Alexander of Macedon 356-323 B.C.

by Peter Green
Category: "World History - Military"
Pages:617
Year of Publication:1992
Date Added:03/24/2004
Date Read:09/16/2004
Notes:There's no shortage of biographies available on Alexander the Great, but Peter Green's Alexander of Macedon is one of the finest. The prose is crisp and clear, and within a few pages readers become absorbed in the world that made Alexander, and then the story of how Alexander remade it. Green writes, "Alexander's true genius was as a field-commander: perhaps, taken all in all, the most incomparable general the world has ever seen. His gift for speed, improvisation, variety of strategy; his cool-headedness in a crisis; his ability to extract himself from the most impossible situations; his mastery of terrain; his psychological ability to penetrate the enemy's intentions — all these qualities place him at the very head of the Great Captains of history."
My Rating: 8

Reviews for Alexander of Macedon 356-323 B.C.

Review - Alexander of Macedon 356-323 B.C.

I've never been terribly interested in this period of history, but I thought I ought to read something on Alexander the Great and this book is billed in many places as the best. It was very good, although it didn't really turn me on to the period. It began with Philip, Alexander's father who first organized the army of Macedonia and made it a regional power. His son took over and cowed everyone in Greece (except the Spartans) into suppying him with troops for an invasion of the Persian empire which at the time extended from Gallipoli to the border of India.

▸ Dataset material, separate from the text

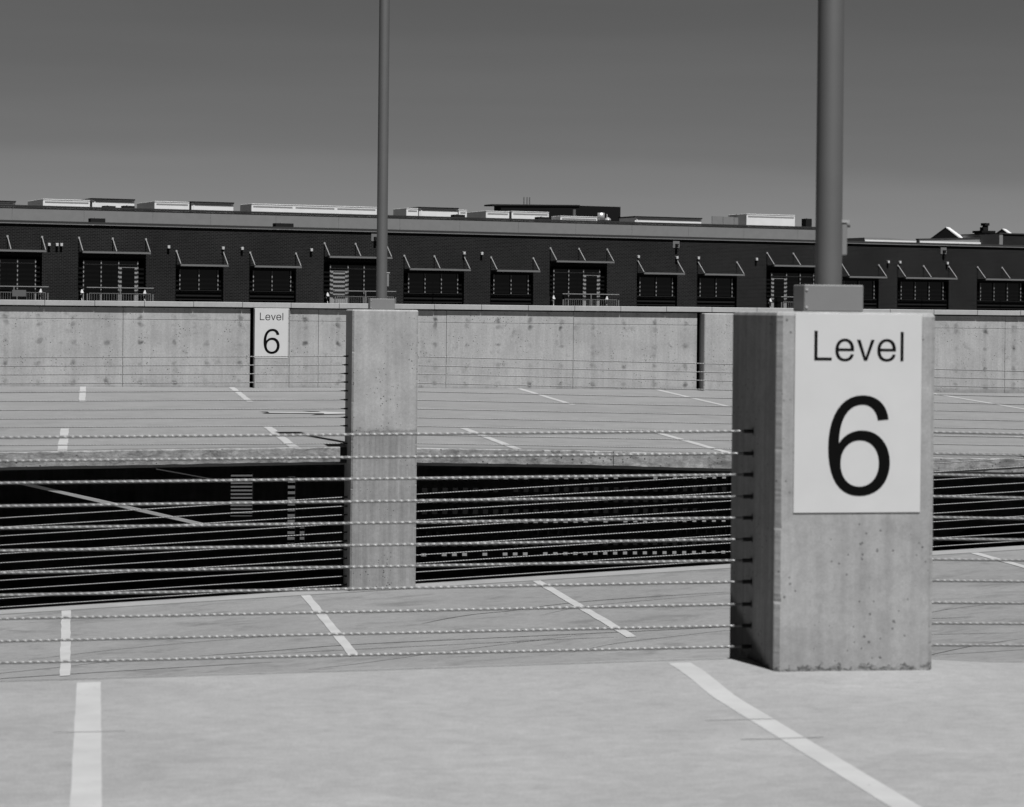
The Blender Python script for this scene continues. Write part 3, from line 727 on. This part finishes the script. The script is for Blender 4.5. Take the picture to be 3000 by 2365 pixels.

Alexander spent 10 years conquering the region, with Egypt thrown in for good measure. Although he often treated his adversaries well, he also treated many of them to pillage, rape and destruction. The most enjoyable part of the history for me was the creative ways he found to outsmart his enemies and take their impregnable cities. He never lost a major battle and didn't stop his conquest until his own troops got tired of the campaign and mutinied. Alexander was acting more and more like the Persians he had conquered, which irritated his own officers. It may have been malaria, or it may have been poisoning by his own men that killed him at the age of 33 near Babylon.

Green ends his biography with this: "Alexander's true genius was as a field-commander: perhaps, taken all in all, the most incomparable general the world has ever seen. His gift for speed, improvisation, variety of strategy; his coolheadedness in a crisis, his ability to extract himself from the most impossible situations; his mastery of terrain, his psychological ability to penetrate the enemy's intentions — all these qualities place him at the very head of the Great Captains of history.

The book also included the funniest unintentionally-funny sentence I think I've ever read. On his campaign through Asia, he sent an expeditionary force into some mountains to wipe up some pesky natives. The book then says, "His victims included a group of shockheaded troglodytes whose womenfolk were expert slingers."